Short problem: Leave out the pictures, and return only the lines running from the one that contains "Model this scene" to the one that contains "S.camera = cam", both included, exactly as they appear.

Provided records:
○ ○ ○
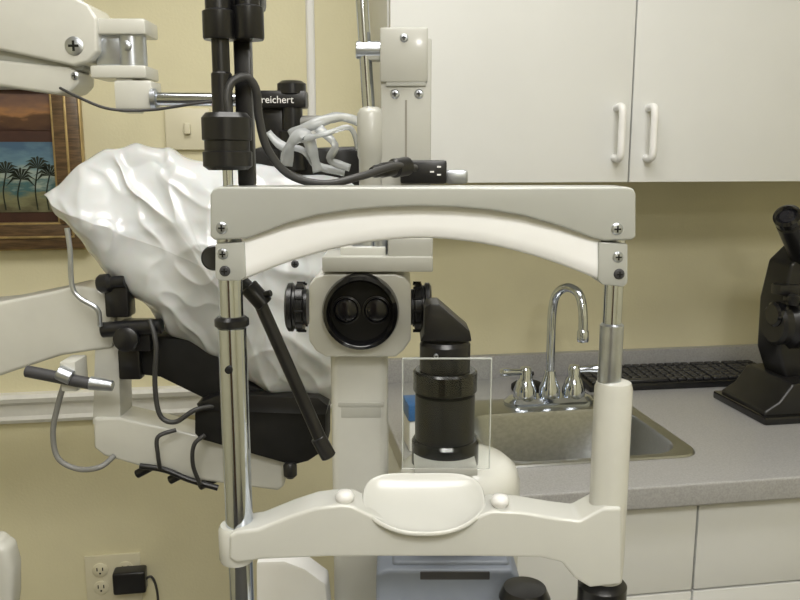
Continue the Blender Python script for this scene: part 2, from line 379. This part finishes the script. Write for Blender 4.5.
a1=R(30,212,YB-.01).z; a2=R(30,142,YB-.01).z; b1=R(30,130,YB-.01).z; b2=R(30,94,YB-.01).z
box('palm_print',(px0+.065,YB-.012,a1),(qx,YB-.009,a2),M_palm)
box('sunset_print',(px0+.065,YB-.012,b1),(qx,YB-.009,b2),M_sun)
for kk,(ppx_,hh) in enumerate(((38,.085),(20,.062),(49,.07),(6,.075))):
    base=R(ppx_,210,YB-.013); t=base+V((.006,0,hh))
    tube('palm_trunk_%d'%kk,[base,base+V((-.002,0,hh*.5)),t],.0014,M_pal,seg=6)
    bm=bmesh.new()
    for j in range(9):
        an=math.radians(-20+j*27); L=.03
        q=[t, t+V((math.cos(an)*L*.5,0,math.sin(an)*L*.5+.006)), t+V((math.cos(an)*L,0,math.sin(an)*L-.006))]
        n_=V((-math.sin(an),0,math.cos(an)))*.0028
        v=[bm.verts.new(q[0]),bm.verts.new(q[1]+n_),bm.verts.new(q[2]),bm.verts.new(q[1]-n_)]
        bm.faces.new(v)
    mk(bm,'palm_fronds_%d'%kk,M_pal)
end('framed_picture','R')
# ================= OUTLET =================
o0=R(84,557,YB-.006); o1=R(140,557,YB-.006); ow=o1.x-o0.x; oz1=o0.z; oz0=oz1-.115
box('plate',(o0.x,YB-.006,oz0),(o1.x,YB,oz1),M_outlet,.002)
for i in(0,1):
    for j in(0,1):
        cx=o0.x+ow*(.27+.46*i); cz=oz1-.034-.042*j
        lathe('receptacle_%d%d'%(i,j),(cx,YB-.005,cz),(0,-1,0),[(.0165,0),(.0165,.003),(.015,.004)],M_outlet,24)
        for s in(-1,1): box('slot_%d%d%d'%(i,j,s),(cx+s*.006-.0012,YB-.0095,cz-.001),(cx+s*.006+.0012,YB-.0085,cz+.007),M_blackm)
        lathe('ground_%d%d'%(i,j),(cx,YB-.0085,cz-.007),(0,-1,0),[(.0022,0),(.0022,.001)],M_blackm,12)
end('wall_outlet','R')
ad0=R(113,571,YB-.03); ad1=R(147,590,YB-.03)
box('brick',(ad0.x,YB-.045,ad1.z),(ad1.x,YB-.0095,ad0.z),M_black,.006,3)
tube('cord',[(ad1.x-.003,YB-.03,(ad0.z+ad1.z)/2),(ad1.x+.012,YB-.03,(ad0.z+ad1.z)/2+.004),(ad1.x+.022,YB-.03,ad1.z-.01),(ad1.x+.024,YB-.03,ad1.z-.12),(ad1.x+.04,YB-.03,.14)],.0028,M_cable)
end('power_adapter','R')
s0=R(164,108,YB-.01); s1=R(211,150,YB-.01)
box('plate',(s0.x,YB-.012,s1.z),(s1.x,YB,s0.z),M_outlet,.004)
box('toggle',((s0.x+s1.x)/2-.006,YB-.024,(s0.z+s1.z)/2-.01),((s0.x+s1.x)/2+.006,YB-.01,(s0.z+s1.z)/2+.012),M_outlet,.002)
end('light_switch','R')
cx=R(311,60,YB-.01).x
box('channel',(cx-.007,YB-.012,R(311,200,YB).z),(cx+.007,YB,H),M_white,.003)
box('channel_lip',(cx-.009,YB-.004,R(311,200,YB).z),(cx+.009,YB,H),M_white,.001)
end('cable_raceway','R')
# ================= SLIT LAMP =================
Y=.58
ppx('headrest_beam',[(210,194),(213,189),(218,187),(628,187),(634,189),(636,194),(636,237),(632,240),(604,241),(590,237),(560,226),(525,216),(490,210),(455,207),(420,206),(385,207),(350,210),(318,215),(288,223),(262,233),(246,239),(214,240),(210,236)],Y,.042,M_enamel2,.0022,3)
# forehead band bowed in plan
bm=bmesh.new(); N=48; rows=[]
for i in range(N+1):
    px=242+i*(601-242)/N; t=(px-421)/180
    yb=238+43*abs(t)**1.9
    yt=196+38*abs(t)**1.9
    dep=Y+.003+.006*(1-t*t)
    rows.append([P(px,yt,dep+.003),P(px,yt+(yb-yt)*.35,dep+.001),P(px,yt+(yb-yt)*.7,dep-.0005),P(px,yb-3,dep-.0005),P(px,yb,dep+.002)])
K=5
vr=[[bm.verts.new(p) for p in r] for r in rows]
bk=[[bm.verts.new(V((p.x,p.y+.010,p.z))) for p in r] for r in rows]
for i in range(N):
    for j in range(K-1):
        bm.faces.new((vr[i][j],vr[i+1][j],vr[i+1][j+1],vr[i][j+1])); bm.faces.new((bk[i][j],bk[i][j+1],bk[i+1][j+1],bk[i+1][j]))
    bm.faces.new((vr[i][K-1],vr[i+1][K-1],bk[i+1][K-1],bk[i][K-1])); bm.faces.new((vr[i][0],bk[i][0],bk[i+1][0],vr[i+1][0]))
for i in(0,N): bm.faces.new([vr[i][j] for j in range(K)]+[bk[i][j] for j in reversed(range(K))])
mk(bm,'forehead_band',M_band,0,ang=50)
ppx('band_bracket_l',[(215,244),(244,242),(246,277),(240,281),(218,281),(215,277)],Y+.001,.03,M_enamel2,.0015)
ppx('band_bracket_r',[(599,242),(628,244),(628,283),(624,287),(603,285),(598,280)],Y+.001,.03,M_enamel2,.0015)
for i,(a,b) in enumerate(((222,228),(617,229))): screw('beam_screw_%d'%i,a,b,Y,6)
for i,(a,b) in enumerate(((223,254),(225,271),(618,257),(619,274))): screw('bracket_screw_%d'%i,a,b,Y+.001,5.5,M_dgrey if i%2 else M_satin)
Yp=.605
lv('post_rod_l',231,300,Yp,[(12,330),(12,236)],M_chrome)
lv('post_ring_l',231,300,Yp,[(15,327),(17.5,325),(17.5,319),(14,316)],M_black)
lv('post_sleeve_l',231,300,Yp,[(14.5,528),(14.5,328)],M_chrome)
lv('post_lower_l',231,300,Yp,[(13,760),(13,520)],M_chrome)
pk=P(232,366,Yp); lathe('sleeve_pin',pk+V((0,-.009,0)),(0,-1,0),[(.003,0),(.003,.004),(.002,.005)],M_blackm,16)
lv('post_rod_r',613,300,Yp,[(9.5,330),(9.5,236)],M_chrome)
lv('post_sleeve_r',613,300,Yp,[(11.5,390),(12,388),(12,325),(10,323)],M_satin)
lv('post_column_r',613,400,Yp,[(18,585),(19.5,560),(19.5,388),(17.5,382),(12,380)],M_enamel)
lv('post_knob_r',611,400,Yp,[(10,760),(10,612),(24,610),(26,604),(26,584),(20,578),(10,576)],M_black)
# chin bar : front outline, top surface visible behind it
ppx('chin_bar',[(229,536),(236,532),(258,529),(290,516),(315,508),(340,505),(352,506),(366,513),(392,524),(424,528),(458,524),(482,515),(492,511),(520,512),(555,518),(580,521),(604,508),(622,508),(622,585),(590,588),(574,578),(562,563),(540,558),(470,557),(330,557),(262,560),(236,563),(229,559)],Yp-.018,.034,M_chin,.003,4)
lv('chin_bar_boss_l',231,400,Yp,[(17,560),(18.5,557),(18.5,528),(16,524)],M_chin)
# chin cup : shallow shelf with a raised rim, higher at the far side
bm=bmesh.new(); NR,NA=18,64
xc=P(424,505,.60).x; zc_=P(424,531,.58).z
def cup(r,ph):
    c,s=math.cos(ph),math.sin(ph)
    kq=(abs(c)**3+abs(s)**3)**(-1/3)
    X=r*kq*c; Yy=r*kq*s
    z=.006*abs(X)**2.2+.019*(Yy*.5+.5)**1.9-.003*max(0,-Yy)**3+.0028*r**7
    return V((xc+.0485*X*(1-.18*max(0,-Yy)**2),.608+.032*Yy,zc_+.0015+z))
g=[[bm.verts.new(cup((i+1)/NR,2*math.pi*j/NA)) for j in range(NA)] for i in range(NR)]
c0=bm.verts.new(cup(0,0))
for j in range(NA):
    bm.faces.new((c0,g[0][j],g[0][(j+1)%NA]))
    for i in range(NR-1): bm.faces.new((g[i][j],g[i+1][j],g[i+1][(j+1)%NA],g[i][(j+1)%NA]))
o=mk(bm,'chin_cup',M_chin,0,ang=60)
sm=o.modifiers.new('thick','SOLIDIFY'); sm.thickness=.0035; sm.offset=-1
bv=o.modifiers.new('round','BEVEL'); bv.width=.0012; bv.segments=3
for i,(a,b) in enumerate(((345,503),(500,507))):
    p=P(a,b,Yp-.009); lathe('paper_pin_%d'%i,p-V((0,0,.004)),(0,0,1),[(.005,0),(.005,.005),(.0070,.007),(.0074,.010),(.0055,.0135),(.001,.0145)],M_white,24,ang=60)
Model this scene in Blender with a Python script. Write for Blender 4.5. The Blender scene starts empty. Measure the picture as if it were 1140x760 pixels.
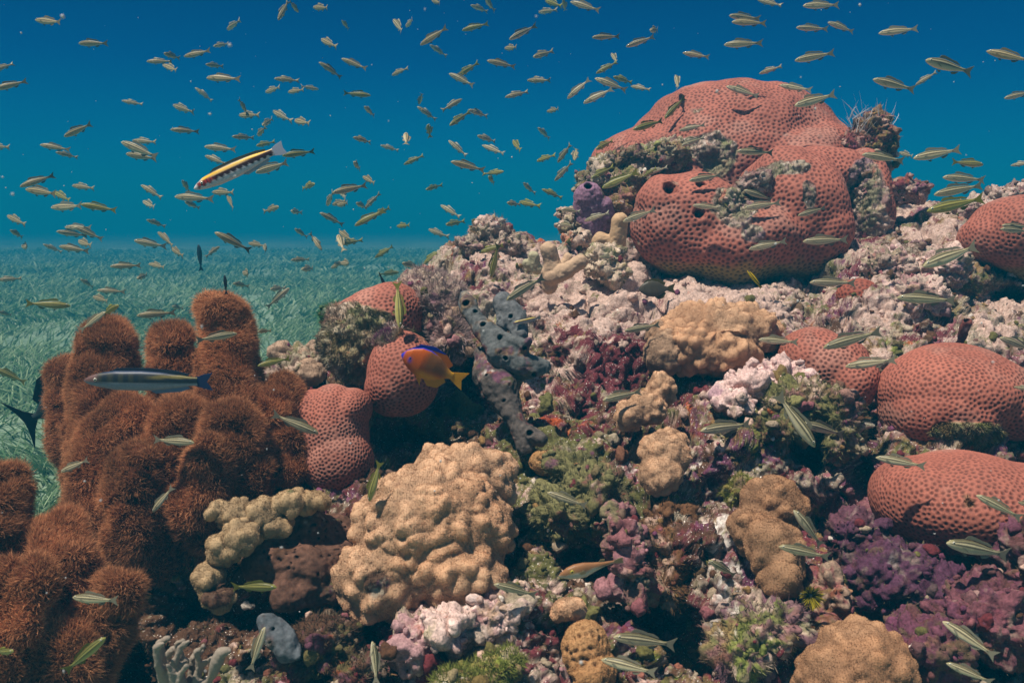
import bpy, bmesh, math, random
import numpy as np
from mathutils import Vector, Matrix, kdtree
from mathutils.bvhtree import BVHTree

rng = np.random.default_rng(7)
random.seed(7)
S = bpy.context.scene
COL = S.collection

# ---------------------------------------------------------------- camera
PITCH = math.radians(8.6)
F = 987.0
cam_d = bpy.data.cameras.new('camera')
cam = bpy.data.objects.new('camera', cam_d); COL.objects.link(cam)
cam.rotation_euler = (math.radians(90) - PITCH, 0, 0)
cam_d.sensor_width = 36; cam_d.lens = 36 * F / 1140
cam_d.clip_start = 0.02; cam_d.clip_end = 500
cam_d.dof.use_dof = True; cam_d.dof.focus_distance = 1.6; cam_d.dof.aperture_fstop = 13.0
S.camera = cam

# ---------------------------------------------------------------- world: light under water
SUN_DIR = Vector((-0.30, -0.20, 0.93)).normalized()      # towards the sun
elev = math.asin(SUN_DIR.z); azim = math.atan2(SUN_DIR.x, SUN_DIR.y)
w = bpy.data.worlds.new('World'); S.world = w; w.use_nodes = True
nt = w.node_tree; nt.nodes.clear()
N = nt.nodes.new; LK = nt.links.new
tc = N('ShaderNodeTexCoord'); sep = N('ShaderNodeSeparateXYZ'); LK(tc.outputs['Generated'], sep.inputs[0])
mr = N('ShaderNodeMapRange'); mr.inputs['From Min'].default_value = -1; mr.inputs['From Max'].default_value = 1
LK(sep.outputs['Z'], mr.inputs['Value'])
cr = N('ShaderNodeValToRGB'); LK(mr.outputs[0], cr.inputs[0])
el = cr.color_ramp.elements
el[0].position = 0.0; el[0].color = (0.006, 0.03, 0.045, 1)
el[1].position = 1.0; el[1].color = (0.05, 0.16, 0.26, 1)
for p, c in ((0.46, (0.003, 0.07, 0.11, 1)), (0.50, (0.001, 0.135, 0.25, 1)), (0.535, (0.001, 0.090, 0.225, 1)),
             (0.575, (0.001, 0.049, 0.180, 1)), (0.62, (0.001, 0.030, 0.125, 1)), (0.80, (0.004, 0.05, 0.14, 1))):
    e = el.new(p); e.color = c
bg1 = N('ShaderNodeBackground'); LK(cr.outputs[0], bg1.inputs[0]); bg1.inputs[1].default_value = 1.0
sky = N('ShaderNodeTexSky'); sky.sky_type = 'NISHITA'; sky.sun_disc = False
sky.sun_elevation = elev; sky.sun_rotation = azim
bg2 = N('ShaderNodeBackground'); LK(sky.outputs[0], bg2.inputs[0]); bg2.inputs[1].default_value = 0.06
win = N('ShaderNodeMapRange'); win.interpolation_type = 'SMOOTHSTEP'
win.inputs['From Min'].default_value = 0.60; win.inputs['From Max'].default_value = 0.72   # Snell's window
LK(sep.outputs['Z'], win.inputs['Value'])
mx = N('ShaderNodeMixShader'); LK(win.outputs[0], mx.inputs[0]); LK(bg1.outputs[0], mx.inputs[1]); LK(bg2.outputs[0], mx.inputs[2])
wo = N('ShaderNodeOutputWorld'); LK(mx.outputs[0], wo.inputs['Surface'])

sun_d = bpy.data.lights.new('sun', 'SUN'); sun_d.energy = 5.0; sun_d.angle = math.radians(1.5)
sun_d.color = (1.0, 0.91, 0.78)
sun = bpy.data.objects.new('sun', sun_d); COL.objects.link(sun)
sun.rotation_euler = SUN_DIR.to_track_quat('Z', 'Y').to_euler()
sun.location = (-1, -1, 3)

S.view_settings.view_transform = 'Standard'; S.view_settings.look = 'None'
S.view_settings.exposure = 0.42; S.view_settings.gamma = 1
S.render.engine = 'CYCLES'
S.cycles.volume_bounces = 2

# ---------------------------------------------------------------- helpers
RIGHT = np.array([1., 0, 0]); UPC = np.array([0, math.sin(PITCH), math.cos(PITCH)]); FWD = np.array([0, math.cos(PITCH), -math.sin(PITCH)])
def P(px, py, d):
    px = np.asarray(px, float); py = np.asarray(py, float); d = np.asarray(d, float)
    return d[..., None] * (FWD + ((px - 570) / F)[..., None] * RIGHT - ((py - 380) / F)[..., None] * UPC)
def proj(p):
    d = p @ FWD
    return 570 + F * (p @ RIGHT) / d, 380 - F * (p @ UPC) / d, d

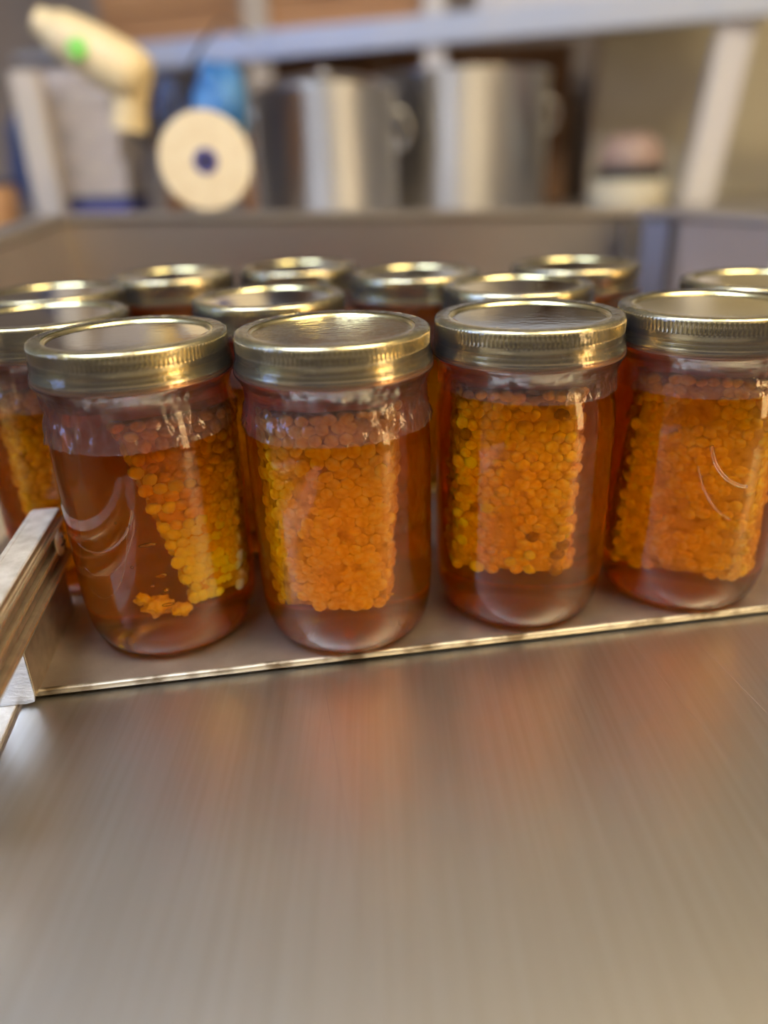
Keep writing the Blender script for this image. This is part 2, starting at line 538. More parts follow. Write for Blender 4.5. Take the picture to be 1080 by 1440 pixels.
# ------------------------------------------------------------------ aluminium rail at the left
rail = thing('aluminium_rail', 'ribbed aluminium rail with a screw, left of the front jars', 'rail', (0, 0, 0))
RP0, RP1 = Vector((-.1455, .190, 0)), Vector((-.1675, .355, 0))
rd = (RP1 - RP0).normalized(); rn = Vector((rd.y, -rd.x, 0))     # rn points to the jars
RLEN = (RP1 - RP0).length
def rail_ext(prof, t0, t1, nm, m, z_noise=False):
    """prof: (o,z) with o = offset toward the jars, in mm"""
    bm = bmesh.new()
    A = [bm.verts.new(RP0 + rd * t0 + rn * o * MM + Vector((0, 0, z * MM))) for o, z in prof]
    B = [bm.verts.new(RP0 + rd * t1 + rn * o * MM + Vector((0, 0, z * MM))) for o, z in prof]
    n = len(prof)
    for i in range(n):
        j = (i + 1) % n
        bm.faces.new((A[i], A[j], B[j], B[i]))
    bm.faces.new(A); bm.faces.new(B)
    return ob(nm, fin(bm, nm, True, 25), m, rail)
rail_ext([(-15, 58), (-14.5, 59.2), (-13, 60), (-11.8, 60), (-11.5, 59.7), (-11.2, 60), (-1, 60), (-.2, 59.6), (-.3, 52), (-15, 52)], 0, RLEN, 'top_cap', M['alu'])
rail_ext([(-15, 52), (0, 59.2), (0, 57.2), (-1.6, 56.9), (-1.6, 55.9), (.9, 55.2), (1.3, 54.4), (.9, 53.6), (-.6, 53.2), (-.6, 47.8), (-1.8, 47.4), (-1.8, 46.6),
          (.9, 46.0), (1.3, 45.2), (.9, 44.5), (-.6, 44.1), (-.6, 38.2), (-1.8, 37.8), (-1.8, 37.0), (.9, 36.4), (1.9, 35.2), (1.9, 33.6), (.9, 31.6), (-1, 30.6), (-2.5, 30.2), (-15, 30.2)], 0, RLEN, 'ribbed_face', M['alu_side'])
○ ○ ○
Response to the exercise:
Model this scene in Blender with a Python script. Write for Blender 4.5. The Blender scene starts empty. Measure the picture as if it were 1140x760 pixels.
import bpy, bmesh, math, random
import numpy as np
from mathutils import Vector, Matrix, kdtree
from mathutils.bvhtree import BVHTree

rng = np.random.default_rng(7)
random.seed(7)
S = bpy.context.scene
COL = S.collection

# ---------------------------------------------------------------- camera
PITCH = math.radians(8.6)
F = 987.0
cam_d = bpy.data.cameras.new('camera')
cam = bpy.data.objects.new('camera', cam_d); COL.objects.link(cam)
cam.rotation_euler = (math.radians(90) - PITCH, 0, 0)
cam_d.sensor_width = 36; cam_d.lens = 36 * F / 1140
cam_d.clip_start = 0.02; cam_d.clip_end = 500
cam_d.dof.use_dof = True; cam_d.dof.focus_distance = 1.6; cam_d.dof.aperture_fstop = 13.0
S.camera = cam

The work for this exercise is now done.